Los argumentos que se esgrimen para respaldar el proyecto pueden ser benéficos en teoría, pero en la práctica terminarían profundizando la perversidad actual de la política. La idea de acoplar el Plan de Desarrollo Nacional con los planes de desarrollo de departamentos y municipios es aparentemente positiva, y ayudaría a coordinar políticas de una manera más efectiva, pero eso también implicaría un debilitamiento de la autonomía de las regiones y un retroceso mayor en descentralización. No puede olvidarse que fue la misma Constitución de 1991 la que separó esas elecciones, con el propósito de darle más fuerza a las autoridades locales y que no fueran una especie de “premio seco” de las demás elecciones. En caso de aprobarse, todo el interés lo acapararían los personajes nacionales en disputa y se descuidaría lo local.
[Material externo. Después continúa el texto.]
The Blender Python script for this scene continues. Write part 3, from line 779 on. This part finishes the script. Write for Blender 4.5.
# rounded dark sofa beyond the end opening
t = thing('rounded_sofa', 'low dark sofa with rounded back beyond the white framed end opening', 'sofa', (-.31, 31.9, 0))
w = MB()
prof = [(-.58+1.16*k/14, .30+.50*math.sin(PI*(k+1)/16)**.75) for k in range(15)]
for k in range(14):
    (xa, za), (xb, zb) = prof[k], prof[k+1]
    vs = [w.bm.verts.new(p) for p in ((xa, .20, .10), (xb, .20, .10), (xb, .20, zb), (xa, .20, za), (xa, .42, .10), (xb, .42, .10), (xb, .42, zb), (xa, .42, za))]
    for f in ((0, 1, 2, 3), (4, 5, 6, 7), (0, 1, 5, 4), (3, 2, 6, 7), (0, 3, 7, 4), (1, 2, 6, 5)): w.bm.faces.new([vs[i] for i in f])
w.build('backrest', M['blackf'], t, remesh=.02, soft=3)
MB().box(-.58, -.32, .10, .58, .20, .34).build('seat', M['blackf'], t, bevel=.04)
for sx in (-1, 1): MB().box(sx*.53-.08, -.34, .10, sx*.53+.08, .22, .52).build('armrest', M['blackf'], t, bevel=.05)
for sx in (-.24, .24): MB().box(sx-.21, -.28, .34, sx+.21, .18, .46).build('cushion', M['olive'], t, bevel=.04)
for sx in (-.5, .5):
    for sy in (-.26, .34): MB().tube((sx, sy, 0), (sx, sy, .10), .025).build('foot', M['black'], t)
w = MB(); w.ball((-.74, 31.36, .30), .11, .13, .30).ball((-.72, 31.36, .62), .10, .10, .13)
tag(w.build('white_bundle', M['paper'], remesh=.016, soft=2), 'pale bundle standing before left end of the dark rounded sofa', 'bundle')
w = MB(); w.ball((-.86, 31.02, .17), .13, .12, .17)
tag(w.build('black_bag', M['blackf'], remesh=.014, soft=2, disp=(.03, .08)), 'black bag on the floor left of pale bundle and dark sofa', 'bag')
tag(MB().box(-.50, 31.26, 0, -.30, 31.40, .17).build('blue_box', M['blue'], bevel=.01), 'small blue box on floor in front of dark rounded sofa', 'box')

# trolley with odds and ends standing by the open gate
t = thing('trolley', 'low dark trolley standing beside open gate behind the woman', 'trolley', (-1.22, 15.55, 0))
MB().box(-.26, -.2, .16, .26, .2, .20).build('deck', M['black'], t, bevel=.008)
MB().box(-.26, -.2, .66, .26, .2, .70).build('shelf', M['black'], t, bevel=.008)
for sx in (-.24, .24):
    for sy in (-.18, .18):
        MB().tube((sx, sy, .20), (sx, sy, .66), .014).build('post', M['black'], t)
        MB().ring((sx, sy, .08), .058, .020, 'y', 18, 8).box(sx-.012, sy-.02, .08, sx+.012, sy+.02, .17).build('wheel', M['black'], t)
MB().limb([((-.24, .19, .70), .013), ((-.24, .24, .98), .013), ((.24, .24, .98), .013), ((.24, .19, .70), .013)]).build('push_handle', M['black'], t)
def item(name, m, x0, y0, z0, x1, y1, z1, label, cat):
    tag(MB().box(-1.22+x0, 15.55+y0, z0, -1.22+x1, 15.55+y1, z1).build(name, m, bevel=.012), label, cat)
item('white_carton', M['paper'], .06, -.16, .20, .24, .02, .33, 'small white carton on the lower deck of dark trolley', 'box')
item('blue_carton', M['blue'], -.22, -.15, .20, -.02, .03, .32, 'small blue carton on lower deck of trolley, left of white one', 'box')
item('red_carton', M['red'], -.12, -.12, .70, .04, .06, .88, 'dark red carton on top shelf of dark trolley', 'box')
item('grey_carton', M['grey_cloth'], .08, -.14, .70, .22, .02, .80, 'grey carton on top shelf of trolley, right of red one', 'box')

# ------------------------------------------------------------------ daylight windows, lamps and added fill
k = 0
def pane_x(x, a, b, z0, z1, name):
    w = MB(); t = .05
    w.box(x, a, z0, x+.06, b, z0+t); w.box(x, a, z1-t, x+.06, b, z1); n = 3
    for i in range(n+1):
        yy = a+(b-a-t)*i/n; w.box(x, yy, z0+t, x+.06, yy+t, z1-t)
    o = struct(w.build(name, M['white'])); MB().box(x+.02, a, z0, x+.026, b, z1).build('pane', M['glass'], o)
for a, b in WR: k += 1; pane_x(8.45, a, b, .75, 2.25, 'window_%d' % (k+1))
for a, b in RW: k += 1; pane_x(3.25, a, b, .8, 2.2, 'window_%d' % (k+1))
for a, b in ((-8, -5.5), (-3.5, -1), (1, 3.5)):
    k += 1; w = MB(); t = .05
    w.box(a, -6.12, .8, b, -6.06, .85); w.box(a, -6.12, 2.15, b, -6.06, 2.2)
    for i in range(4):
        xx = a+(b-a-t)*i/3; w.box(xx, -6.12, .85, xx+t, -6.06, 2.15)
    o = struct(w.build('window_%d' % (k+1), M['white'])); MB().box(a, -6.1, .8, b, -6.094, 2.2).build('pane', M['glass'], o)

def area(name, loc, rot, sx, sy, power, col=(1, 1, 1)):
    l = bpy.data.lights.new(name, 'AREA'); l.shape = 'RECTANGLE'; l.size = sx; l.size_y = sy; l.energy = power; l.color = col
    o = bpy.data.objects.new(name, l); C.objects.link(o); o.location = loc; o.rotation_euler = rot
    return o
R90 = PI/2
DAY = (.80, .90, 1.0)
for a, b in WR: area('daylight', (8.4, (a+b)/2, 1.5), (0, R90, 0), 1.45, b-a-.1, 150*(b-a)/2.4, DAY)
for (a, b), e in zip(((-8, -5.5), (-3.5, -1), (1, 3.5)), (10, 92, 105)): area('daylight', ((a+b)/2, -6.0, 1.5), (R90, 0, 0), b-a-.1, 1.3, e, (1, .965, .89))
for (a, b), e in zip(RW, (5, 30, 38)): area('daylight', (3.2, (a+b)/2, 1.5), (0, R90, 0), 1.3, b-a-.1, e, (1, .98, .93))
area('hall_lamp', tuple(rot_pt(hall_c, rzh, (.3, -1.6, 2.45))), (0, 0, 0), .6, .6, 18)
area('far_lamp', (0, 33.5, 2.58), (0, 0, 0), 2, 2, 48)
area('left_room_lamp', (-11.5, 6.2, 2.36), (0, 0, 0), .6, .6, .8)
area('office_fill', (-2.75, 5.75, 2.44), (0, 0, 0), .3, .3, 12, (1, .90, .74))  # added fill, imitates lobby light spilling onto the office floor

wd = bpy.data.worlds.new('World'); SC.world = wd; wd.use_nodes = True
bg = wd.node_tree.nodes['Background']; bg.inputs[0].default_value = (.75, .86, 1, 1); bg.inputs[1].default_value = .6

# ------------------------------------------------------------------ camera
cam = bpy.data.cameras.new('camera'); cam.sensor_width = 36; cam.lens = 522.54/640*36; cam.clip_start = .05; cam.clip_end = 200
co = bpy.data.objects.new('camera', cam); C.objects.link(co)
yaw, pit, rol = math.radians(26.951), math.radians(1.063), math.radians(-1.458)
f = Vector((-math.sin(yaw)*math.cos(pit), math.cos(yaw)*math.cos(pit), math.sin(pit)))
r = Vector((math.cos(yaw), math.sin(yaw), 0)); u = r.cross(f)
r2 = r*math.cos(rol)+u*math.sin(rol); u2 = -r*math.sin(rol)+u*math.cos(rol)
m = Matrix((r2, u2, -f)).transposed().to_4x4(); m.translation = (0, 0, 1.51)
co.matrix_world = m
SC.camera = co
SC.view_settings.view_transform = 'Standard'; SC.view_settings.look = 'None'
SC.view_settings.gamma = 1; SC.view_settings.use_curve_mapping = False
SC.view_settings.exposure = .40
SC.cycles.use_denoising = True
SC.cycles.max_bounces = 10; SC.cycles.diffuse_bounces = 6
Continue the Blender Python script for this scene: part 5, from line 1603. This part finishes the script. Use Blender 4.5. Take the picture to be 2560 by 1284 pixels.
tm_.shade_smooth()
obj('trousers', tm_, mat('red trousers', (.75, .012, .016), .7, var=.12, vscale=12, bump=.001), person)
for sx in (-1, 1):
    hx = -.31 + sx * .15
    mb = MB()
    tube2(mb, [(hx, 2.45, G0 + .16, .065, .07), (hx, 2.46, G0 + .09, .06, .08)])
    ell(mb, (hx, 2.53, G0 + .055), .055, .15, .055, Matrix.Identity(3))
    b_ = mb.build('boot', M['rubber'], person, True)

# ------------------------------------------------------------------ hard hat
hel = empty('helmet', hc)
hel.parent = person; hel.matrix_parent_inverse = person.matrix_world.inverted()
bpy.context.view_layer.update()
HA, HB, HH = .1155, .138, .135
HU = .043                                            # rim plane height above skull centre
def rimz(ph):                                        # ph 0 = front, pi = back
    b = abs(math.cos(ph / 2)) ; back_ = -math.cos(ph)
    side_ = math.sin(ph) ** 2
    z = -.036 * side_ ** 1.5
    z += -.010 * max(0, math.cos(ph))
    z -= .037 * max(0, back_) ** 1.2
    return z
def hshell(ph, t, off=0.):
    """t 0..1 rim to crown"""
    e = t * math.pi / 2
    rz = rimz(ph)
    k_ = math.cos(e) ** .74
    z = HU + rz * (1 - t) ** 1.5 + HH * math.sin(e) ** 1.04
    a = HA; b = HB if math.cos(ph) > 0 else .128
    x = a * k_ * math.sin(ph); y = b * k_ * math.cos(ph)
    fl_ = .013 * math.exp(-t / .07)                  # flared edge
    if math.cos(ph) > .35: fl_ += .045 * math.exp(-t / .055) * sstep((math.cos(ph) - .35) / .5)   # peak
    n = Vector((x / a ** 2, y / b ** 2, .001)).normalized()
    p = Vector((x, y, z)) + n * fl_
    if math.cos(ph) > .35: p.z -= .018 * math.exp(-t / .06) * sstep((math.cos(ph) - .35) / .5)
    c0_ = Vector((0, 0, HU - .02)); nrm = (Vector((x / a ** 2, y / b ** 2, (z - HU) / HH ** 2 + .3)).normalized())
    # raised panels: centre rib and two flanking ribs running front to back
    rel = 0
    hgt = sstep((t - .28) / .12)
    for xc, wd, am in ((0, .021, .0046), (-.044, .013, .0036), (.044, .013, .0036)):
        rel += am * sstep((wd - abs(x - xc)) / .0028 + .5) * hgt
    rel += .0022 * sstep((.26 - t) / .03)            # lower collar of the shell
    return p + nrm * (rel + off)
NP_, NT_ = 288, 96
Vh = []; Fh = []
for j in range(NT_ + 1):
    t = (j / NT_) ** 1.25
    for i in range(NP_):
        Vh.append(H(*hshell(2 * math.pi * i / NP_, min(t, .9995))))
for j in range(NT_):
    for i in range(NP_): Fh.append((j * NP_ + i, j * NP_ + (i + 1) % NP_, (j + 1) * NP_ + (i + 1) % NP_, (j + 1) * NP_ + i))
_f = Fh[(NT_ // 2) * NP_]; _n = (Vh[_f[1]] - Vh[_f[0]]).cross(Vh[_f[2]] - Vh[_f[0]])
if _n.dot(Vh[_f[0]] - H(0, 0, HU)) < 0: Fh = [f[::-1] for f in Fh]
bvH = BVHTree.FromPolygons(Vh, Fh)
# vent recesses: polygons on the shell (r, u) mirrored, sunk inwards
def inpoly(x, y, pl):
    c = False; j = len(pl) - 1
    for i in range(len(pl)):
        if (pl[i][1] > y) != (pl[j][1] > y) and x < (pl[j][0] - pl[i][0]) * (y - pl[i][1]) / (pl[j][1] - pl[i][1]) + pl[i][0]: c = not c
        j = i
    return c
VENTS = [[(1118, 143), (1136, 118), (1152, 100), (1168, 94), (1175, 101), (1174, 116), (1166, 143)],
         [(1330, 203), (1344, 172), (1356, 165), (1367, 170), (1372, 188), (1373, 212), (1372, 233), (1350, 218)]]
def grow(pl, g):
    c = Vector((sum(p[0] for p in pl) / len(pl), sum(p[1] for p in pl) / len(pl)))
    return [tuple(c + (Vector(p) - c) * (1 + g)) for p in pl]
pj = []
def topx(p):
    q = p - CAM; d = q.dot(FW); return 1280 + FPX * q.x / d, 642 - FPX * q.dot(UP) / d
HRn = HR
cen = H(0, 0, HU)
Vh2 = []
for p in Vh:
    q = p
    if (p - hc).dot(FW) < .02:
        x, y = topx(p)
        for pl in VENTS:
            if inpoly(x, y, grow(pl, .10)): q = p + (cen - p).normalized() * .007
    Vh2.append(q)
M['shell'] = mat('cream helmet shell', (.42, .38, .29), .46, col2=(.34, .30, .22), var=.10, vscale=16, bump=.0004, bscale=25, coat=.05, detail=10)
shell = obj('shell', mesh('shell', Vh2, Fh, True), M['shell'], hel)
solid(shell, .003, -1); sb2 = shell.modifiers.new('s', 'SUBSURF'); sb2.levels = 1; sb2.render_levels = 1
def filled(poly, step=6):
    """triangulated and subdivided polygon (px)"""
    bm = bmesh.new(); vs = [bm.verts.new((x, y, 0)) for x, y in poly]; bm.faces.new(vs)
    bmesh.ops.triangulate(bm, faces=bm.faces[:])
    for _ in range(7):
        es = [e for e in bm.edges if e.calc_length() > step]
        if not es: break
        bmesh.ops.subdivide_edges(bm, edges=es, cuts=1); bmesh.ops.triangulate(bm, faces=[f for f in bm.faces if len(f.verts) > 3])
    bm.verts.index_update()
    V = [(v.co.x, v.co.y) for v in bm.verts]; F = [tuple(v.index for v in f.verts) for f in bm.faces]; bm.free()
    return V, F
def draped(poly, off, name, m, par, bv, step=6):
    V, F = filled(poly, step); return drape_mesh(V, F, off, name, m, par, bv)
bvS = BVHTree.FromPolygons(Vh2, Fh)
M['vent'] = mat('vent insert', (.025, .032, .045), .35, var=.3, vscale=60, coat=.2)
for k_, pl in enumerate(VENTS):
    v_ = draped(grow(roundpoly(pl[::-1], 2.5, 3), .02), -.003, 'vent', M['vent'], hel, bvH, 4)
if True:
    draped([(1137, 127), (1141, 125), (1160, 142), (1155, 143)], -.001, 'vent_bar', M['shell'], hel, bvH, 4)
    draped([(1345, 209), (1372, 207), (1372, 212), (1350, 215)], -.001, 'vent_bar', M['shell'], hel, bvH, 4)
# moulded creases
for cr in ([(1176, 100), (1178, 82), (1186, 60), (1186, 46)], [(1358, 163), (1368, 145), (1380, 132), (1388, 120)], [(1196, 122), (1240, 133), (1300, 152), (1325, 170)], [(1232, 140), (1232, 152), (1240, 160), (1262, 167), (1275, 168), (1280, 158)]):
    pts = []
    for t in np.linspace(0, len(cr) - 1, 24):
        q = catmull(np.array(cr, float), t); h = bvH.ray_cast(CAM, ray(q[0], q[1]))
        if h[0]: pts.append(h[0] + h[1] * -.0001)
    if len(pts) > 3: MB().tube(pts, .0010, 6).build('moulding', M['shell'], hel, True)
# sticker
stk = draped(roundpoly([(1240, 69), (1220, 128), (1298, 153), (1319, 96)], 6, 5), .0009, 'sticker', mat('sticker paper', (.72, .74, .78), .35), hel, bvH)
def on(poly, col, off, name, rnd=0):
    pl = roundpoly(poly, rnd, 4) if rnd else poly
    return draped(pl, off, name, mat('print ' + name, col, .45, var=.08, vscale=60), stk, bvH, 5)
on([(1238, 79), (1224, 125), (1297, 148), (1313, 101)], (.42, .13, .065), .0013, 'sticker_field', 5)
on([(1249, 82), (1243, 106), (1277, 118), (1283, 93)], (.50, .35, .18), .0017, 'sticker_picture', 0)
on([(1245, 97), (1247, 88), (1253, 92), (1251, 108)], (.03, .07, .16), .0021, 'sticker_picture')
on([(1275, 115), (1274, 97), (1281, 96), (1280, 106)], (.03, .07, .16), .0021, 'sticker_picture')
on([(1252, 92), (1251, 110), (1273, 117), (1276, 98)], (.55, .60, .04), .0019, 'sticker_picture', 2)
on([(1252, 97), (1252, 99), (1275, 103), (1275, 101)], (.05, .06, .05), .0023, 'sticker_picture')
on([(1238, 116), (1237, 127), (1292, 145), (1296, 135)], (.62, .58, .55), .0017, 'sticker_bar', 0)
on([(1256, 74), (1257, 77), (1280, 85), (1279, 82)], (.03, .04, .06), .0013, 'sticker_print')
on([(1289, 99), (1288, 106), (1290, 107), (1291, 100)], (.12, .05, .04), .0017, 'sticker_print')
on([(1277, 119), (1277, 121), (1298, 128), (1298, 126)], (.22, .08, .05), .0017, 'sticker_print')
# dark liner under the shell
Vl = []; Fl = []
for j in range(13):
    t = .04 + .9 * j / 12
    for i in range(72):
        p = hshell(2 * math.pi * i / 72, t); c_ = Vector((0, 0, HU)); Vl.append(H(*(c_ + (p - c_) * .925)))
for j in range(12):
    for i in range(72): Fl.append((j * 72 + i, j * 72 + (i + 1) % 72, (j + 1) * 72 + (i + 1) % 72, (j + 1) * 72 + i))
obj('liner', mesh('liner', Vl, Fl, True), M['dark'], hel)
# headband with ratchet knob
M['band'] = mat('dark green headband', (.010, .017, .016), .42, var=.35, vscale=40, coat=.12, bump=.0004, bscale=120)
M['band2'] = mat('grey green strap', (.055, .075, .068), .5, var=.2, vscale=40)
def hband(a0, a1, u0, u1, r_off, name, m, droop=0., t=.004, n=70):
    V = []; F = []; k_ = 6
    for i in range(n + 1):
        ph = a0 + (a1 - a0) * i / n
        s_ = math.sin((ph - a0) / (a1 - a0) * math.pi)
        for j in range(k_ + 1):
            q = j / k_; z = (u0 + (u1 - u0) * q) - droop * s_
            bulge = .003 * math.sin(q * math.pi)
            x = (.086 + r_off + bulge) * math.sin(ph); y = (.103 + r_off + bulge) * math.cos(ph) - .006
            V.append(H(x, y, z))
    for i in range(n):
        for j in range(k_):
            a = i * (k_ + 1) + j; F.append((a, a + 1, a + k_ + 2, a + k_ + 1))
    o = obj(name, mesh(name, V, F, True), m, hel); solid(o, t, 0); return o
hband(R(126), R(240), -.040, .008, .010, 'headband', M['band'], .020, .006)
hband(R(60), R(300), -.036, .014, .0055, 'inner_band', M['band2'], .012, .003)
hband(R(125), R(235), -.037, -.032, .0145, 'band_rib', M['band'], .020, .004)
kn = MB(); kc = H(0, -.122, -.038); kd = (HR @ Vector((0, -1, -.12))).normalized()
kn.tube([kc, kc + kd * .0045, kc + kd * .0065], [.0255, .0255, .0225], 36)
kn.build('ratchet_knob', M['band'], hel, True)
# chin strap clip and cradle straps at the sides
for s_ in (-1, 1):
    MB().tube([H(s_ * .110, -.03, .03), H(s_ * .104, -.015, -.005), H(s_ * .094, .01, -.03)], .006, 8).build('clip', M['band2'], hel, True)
Podría, además, generarse un caos en el conteo y trámite logístico de los datos en la Registraduría y hasta mayores confusiones de los ciudadanos ante la gran cantidad de tarjetones que se manejarían de manera simultánea. No se sabe muy bien cuáles son los verdaderos objetivos de este adefesio, pero las interpretaciones acerca de las intenciones escondidas podrían ser múltiples, y van desde querer enfriar el auge de fuerzas alternativas a los partidos tradicionales que se expresaron en las pasadas elecciones presidenciales, hasta decir que el principal motivo es que se le extienda al actual alcalde de Bogotá su período.

La supuesta intención de abaratar los costos electorales para el Estado, que suena bonita, riñe con temas de más fondo como los planteados en la reforma política, los cuales sí apuntan a depurar ese ejercicio y mejorar la democracia. Más que bajar costos lo que se necesita es abaratar las campañas acabando con el voto preferente, fortaleciendo las listas cerradas, pero al mismo tiempo obligando a que haya partidos más fuertes y consolidados con mecanismos serios de promoción interna de liderazgos y financiación estatal, entre otros. Incluso, el Congreso debería estar concentrado en discutir la reforma a la justicia que se requiere con tanta urgencia, antes que derrochar esfuerzos en un proyecto a todas luces innecesario e inconveniente, además de inoportuno.